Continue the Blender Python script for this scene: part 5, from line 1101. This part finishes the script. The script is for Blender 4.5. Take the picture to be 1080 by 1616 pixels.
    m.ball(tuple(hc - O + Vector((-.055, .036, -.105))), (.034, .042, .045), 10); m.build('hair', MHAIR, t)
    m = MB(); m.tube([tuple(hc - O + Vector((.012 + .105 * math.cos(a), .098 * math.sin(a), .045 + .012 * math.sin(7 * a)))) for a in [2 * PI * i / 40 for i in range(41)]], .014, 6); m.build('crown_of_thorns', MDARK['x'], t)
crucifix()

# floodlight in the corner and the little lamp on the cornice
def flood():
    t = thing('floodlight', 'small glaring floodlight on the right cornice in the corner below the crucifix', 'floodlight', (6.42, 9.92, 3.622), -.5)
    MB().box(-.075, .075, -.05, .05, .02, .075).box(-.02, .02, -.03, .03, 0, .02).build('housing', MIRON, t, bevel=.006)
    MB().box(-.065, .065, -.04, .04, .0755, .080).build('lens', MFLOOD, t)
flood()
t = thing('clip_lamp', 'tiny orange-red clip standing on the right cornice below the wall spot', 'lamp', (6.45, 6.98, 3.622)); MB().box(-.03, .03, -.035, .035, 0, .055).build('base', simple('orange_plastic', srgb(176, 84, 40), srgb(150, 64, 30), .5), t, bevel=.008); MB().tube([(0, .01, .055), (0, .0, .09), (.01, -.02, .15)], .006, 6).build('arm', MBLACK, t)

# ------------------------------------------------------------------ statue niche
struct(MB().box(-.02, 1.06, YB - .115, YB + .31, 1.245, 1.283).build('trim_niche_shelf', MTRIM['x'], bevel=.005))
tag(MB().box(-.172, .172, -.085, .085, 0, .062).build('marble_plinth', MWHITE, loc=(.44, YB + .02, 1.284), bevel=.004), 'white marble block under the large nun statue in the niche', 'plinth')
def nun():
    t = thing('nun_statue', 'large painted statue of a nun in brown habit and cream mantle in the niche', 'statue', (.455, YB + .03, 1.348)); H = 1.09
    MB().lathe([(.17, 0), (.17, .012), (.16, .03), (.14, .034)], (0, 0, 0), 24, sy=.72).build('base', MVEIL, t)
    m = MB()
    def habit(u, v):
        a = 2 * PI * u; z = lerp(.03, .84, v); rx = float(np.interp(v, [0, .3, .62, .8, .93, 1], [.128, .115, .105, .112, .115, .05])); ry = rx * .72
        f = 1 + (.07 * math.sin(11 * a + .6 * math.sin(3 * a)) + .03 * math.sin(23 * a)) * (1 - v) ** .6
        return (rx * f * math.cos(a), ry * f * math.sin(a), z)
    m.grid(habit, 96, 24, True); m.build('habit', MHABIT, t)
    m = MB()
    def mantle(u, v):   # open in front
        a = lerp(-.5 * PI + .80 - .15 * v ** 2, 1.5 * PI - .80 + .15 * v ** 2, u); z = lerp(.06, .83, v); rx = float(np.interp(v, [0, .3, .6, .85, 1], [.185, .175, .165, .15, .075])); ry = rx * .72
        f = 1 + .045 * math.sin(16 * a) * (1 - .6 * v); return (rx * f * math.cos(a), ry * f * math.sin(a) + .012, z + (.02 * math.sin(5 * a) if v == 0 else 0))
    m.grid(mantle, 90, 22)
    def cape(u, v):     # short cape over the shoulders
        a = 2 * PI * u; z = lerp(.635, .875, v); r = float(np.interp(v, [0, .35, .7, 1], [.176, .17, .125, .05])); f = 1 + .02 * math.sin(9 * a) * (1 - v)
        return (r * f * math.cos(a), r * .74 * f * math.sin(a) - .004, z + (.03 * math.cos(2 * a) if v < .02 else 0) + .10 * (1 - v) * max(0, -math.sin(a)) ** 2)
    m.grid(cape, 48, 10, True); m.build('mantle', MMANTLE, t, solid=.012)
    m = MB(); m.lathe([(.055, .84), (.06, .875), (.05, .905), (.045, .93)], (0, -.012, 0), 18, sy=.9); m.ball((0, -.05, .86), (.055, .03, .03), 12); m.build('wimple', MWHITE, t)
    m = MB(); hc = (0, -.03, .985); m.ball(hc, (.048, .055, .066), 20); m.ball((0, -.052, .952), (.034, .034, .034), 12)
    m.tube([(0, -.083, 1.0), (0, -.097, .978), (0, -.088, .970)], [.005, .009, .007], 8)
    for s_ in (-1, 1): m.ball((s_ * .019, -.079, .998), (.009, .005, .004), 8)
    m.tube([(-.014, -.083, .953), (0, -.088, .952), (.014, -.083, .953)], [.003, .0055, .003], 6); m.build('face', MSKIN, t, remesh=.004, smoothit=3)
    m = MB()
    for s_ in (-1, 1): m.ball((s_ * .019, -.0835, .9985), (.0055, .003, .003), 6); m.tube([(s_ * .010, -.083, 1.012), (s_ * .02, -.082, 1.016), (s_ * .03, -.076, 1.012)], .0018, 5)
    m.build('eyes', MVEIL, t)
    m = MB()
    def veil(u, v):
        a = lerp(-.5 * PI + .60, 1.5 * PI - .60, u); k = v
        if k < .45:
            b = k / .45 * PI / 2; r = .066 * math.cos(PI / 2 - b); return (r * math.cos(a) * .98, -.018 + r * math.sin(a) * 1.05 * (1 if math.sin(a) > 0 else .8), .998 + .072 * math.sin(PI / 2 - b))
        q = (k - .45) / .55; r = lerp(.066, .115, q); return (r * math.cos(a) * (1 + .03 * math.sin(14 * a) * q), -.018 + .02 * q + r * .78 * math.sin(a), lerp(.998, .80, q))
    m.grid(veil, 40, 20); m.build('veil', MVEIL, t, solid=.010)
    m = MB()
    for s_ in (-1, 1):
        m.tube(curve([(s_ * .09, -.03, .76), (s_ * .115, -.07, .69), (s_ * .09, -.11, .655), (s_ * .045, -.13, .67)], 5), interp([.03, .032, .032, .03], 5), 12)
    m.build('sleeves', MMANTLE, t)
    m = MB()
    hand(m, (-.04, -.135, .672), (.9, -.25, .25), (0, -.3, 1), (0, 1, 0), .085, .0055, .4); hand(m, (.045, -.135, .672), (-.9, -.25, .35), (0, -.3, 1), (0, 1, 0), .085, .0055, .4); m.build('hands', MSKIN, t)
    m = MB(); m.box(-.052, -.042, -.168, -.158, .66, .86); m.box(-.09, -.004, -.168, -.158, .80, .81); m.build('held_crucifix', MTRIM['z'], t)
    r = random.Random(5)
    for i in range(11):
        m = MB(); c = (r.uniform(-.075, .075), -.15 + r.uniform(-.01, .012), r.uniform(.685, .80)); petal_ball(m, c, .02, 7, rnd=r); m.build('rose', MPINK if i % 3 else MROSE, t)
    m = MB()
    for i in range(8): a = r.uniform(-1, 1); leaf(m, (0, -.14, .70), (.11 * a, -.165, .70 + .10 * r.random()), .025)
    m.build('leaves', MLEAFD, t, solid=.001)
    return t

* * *

[WORK TO DO]
From the preceding material, extract every line exactly.

[SOLUTION BELOW]
Continue the Blender Python script for this scene: part 5, from line 1101. This part finishes the script. The script is for Blender 4.5. Take the picture to be 1080 by 1616 pixels.
    m.ball(tuple(hc - O + Vector((-.055, .036, -.105))), (.034, .042, .045), 10); m.build('hair', MHAIR, t)
    m = MB(); m.tube([tuple(hc - O + Vector((.012 + .105 * math.cos(a), .098 * math.sin(a), .045 + .012 * math.sin(7 * a)))) for a in [2 * PI * i / 40 for i in range(41)]], .014, 6); m.build('crown_of_thorns', MDARK['x'], t)
crucifix()

# floodlight in the corner and the little lamp on the cornice
def flood():
    t = thing('floodlight', 'small glaring floodlight on the right cornice in the corner below the crucifix', 'floodlight', (6.42, 9.92, 3.622), -.5)
    MB().box(-.075, .075, -.05, .05, .02, .075).box(-.02, .02, -.03, .03, 0, .02).build('housing', MIRON, t, bevel=.006)
    MB().box(-.065, .065, -.04, .04, .0755, .080).build('lens', MFLOOD, t)
flood()
t = thing('clip_lamp', 'tiny orange-red clip standing on the right cornice below the wall spot', 'lamp', (6.45, 6.98, 3.622)); MB().box(-.03, .03, -.035, .035, 0, .055).build('base', simple('orange_plastic', srgb(176, 84, 40), srgb(150, 64, 30), .5), t, bevel=.008); MB().tube([(0, .01, .055), (0, .0, .09), (.01, -.02, .15)], .006, 6).build('arm', MBLACK, t)

# ------------------------------------------------------------------ statue niche
struct(MB().box(-.02, 1.06, YB - .115, YB + .31, 1.245, 1.283).build('trim_niche_shelf', MTRIM['x'], bevel=.005))
tag(MB().box(-.172, .172, -.085, .085, 0, .062).build('marble_plinth', MWHITE, loc=(.44, YB + .02, 1.284), bevel=.004), 'white marble block under the large nun statue in the niche', 'plinth')
def nun():
    t = thing('nun_statue', 'large painted statue of a nun in brown habit and cream mantle in the niche', 'statue', (.455, YB + .03, 1.348)); H = 1.09
    MB().lathe([(.17, 0), (.17, .012), (.16, .03), (.14, .034)], (0, 0, 0), 24, sy=.72).build('base', MVEIL, t)
    m = MB()
    def habit(u, v):
        a = 2 * PI * u; z = lerp(.03, .84, v); rx = float(np.interp(v, [0, .3, .62, .8, .93, 1], [.128, .115, .105, .112, .115, .05])); ry = rx * .72
        f = 1 + (.07 * math.sin(11 * a + .6 * math.sin(3 * a)) + .03 * math.sin(23 * a)) * (1 - v) ** .6
        return (rx * f * math.cos(a), ry * f * math.sin(a), z)
    m.grid(habit, 96, 24, True); m.build('habit', MHABIT, t)
    m = MB()
    def mantle(u, v):   # open in front
        a = lerp(-.5 * PI + .80 - .15 * v ** 2, 1.5 * PI - .80 + .15 * v ** 2, u); z = lerp(.06, .83, v); rx = float(np.interp(v, [0, .3, .6, .85, 1], [.185, .175, .165, .15, .075])); ry = rx * .72
        f = 1 + .045 * math.sin(16 * a) * (1 - .6 * v); return (rx * f * math.cos(a), ry * f * math.sin(a) + .012, z + (.02 * math.sin(5 * a) if v == 0 else 0))
    m.grid(mantle, 90, 22)
    def cape(u, v):     # short cape over the shoulders
        a = 2 * PI * u; z = lerp(.635, .875, v); r = float(np.interp(v, [0, .35, .7, 1], [.176, .17, .125, .05])); f = 1 + .02 * math.sin(9 * a) * (1 - v)
        return (r * f * math.cos(a), r * .74 * f * math.sin(a) - .004, z + (.03 * math.cos(2 * a) if v < .02 else 0) + .10 * (1 - v) * max(0, -math.sin(a)) ** 2)
    m.grid(cape, 48, 10, True); m.build('mantle', MMANTLE, t, solid=.012)
    m = MB(); m.lathe([(.055, .84), (.06, .875), (.05, .905), (.045, .93)], (0, -.012, 0), 18, sy=.9); m.ball((0, -.05, .86), (.055, .03, .03), 12); m.build('wimple', MWHITE, t)
    m = MB(); hc = (0, -.03, .985); m.ball(hc, (.048, .055, .066), 20); m.ball((0, -.052, .952), (.034, .034, .034), 12)
    m.tube([(0, -.083, 1.0), (0, -.097, .978), (0, -.088, .970)], [.005, .009, .007], 8)
    for s_ in (-1, 1): m.ball((s_ * .019, -.079, .998), (.009, .005, .004), 8)
    m.tube([(-.014, -.083, .953), (0, -.088, .952), (.014, -.083, .953)], [.003, .0055, .003], 6); m.build('face', MSKIN, t, remesh=.004, smoothit=3)
    m = MB()
    for s_ in (-1, 1): m.ball((s_ * .019, -.0835, .9985), (.0055, .003, .003), 6); m.tube([(s_ * .010, -.083, 1.012), (s_ * .02, -.082, 1.016), (s_ * .03, -.076, 1.012)], .0018, 5)
    m.build('eyes', MVEIL, t)
    m = MB()
    def veil(u, v):
        a = lerp(-.5 * PI + .60, 1.5 * PI - .60, u); k = v
        if k < .45:
            b = k / .45 * PI / 2; r = .066 * math.cos(PI / 2 - b); return (r * math.cos(a) * .98, -.018 + r * math.sin(a) * 1.05 * (1 if math.sin(a) > 0 else .8), .998 + .072 * math.sin(PI / 2 - b))
        q = (k - .45) / .55; r = lerp(.066, .115, q); return (r * math.cos(a) * (1 + .03 * math.sin(14 * a) * q), -.018 + .02 * q + r * .78 * math.sin(a), lerp(.998, .80, q))
    m.grid(veil, 40, 20); m.build('veil', MVEIL, t, solid=.010)
    m = MB()
    for s_ in (-1, 1):
        m.tube(curve([(s_ * .09, -.03, .76), (s_ * .115, -.07, .69), (s_ * .09, -.11, .655), (s_ * .045, -.13, .67)], 5), interp([.03, .032, .032, .03], 5), 12)
    m.build('sleeves', MMANTLE, t)
    m = MB()
    hand(m, (-.04, -.135, .672), (.9, -.25, .25), (0, -.3, 1), (0, 1, 0), .085, .0055, .4); hand(m, (.045, -.135, .672), (-.9, -.25, .35), (0, -.3, 1), (0, 1, 0), .085, .0055, .4); m.build('hands', MSKIN, t)
    m = MB(); m.box(-.052, -.042, -.168, -.158, .66, .86); m.box(-.09, -.004, -.168, -.158, .80, .81); m.build('held_crucifix', MTRIM['z'], t)
    r = random.Random(5)
    for i in range(11):
        m = MB(); c = (r.uniform(-.075, .075), -.15 + r.uniform(-.01, .012), r.uniform(.685, .80)); petal_ball(m, c, .02, 7, rnd=r); m.build('rose', MPINK if i % 3 else MROSE, t)
    m = MB()
    for i in range(8): a = r.uniform(-1, 1); leaf(m, (0, -.14, .70), (.11 * a, -.165, .70 + .10 * r.random()), .025)
    m.build('leaves', MLEAFD, t, solid=.001)
    return t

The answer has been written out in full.